Overview¶
User-defined VLAN¶
You can use the 10GE Ethernet NICs that are not being used by the system to configure a user-defined VLAN. The QinQ technology is used to isolate networks and provide additional physical planes and bandwidths. You can create VLANs to isolate network traffic. User-defined VLAN NICs are in pairs. You can configure NIC bonding to achieve high availability. User-defined VLANs in different AZs cannot communicate with each other.
Ethernet NICs not used by the system by default do not have configuration files and are in down state during the system startup. You can run ifconfig -a to view the NIC name and run ifconfig eth2 up to configure the NIC. The configuration method varies depending on the OS.
For example, on a Linux BMS, eth0 and eth1 are automatically bonded in a VPC network, and eth2 and eth3 are used in a user-defined VLAN. You can send packets with any VLAN tags through the two network interfaces. If you want to allocate a VLAN, configure eth2 and eth3 bonding and create the target VLAN network interface on the bond device. The method is similar to that of creating a bond device and a VLAN sub-interface in a VPC.
Note
In a user-defined VLAN, ports can be bonded or not, and they can only be bonded in active/standby mode.
For more information about NIC bond, visit https://www.kernel.org/doc/Documentation/networking/bonding.txt.

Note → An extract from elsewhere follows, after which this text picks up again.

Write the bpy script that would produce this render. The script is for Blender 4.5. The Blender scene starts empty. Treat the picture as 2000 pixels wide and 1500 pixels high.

For details about how to configure a user-defined VLAN for BMSs running different OSs, see sections Configuring a User-defined VLAN (SUSE Linux Enterprise Server 12) to Configuring a User-defined VLAN (Windows Server).
View User-defined VLANs¶
User-defined VLANs are presented to you through the BMS specifications. For example, if the extended configuration of a flavor is 2 x 2*10GE, a BMS created using this flavor provides one two-port 10GE NIC for connecting to the VPC as well as one two-port 10GE extension NIC for a high-speed interconnection between BMSs. You can configure VLANs on the extension NIC as needed.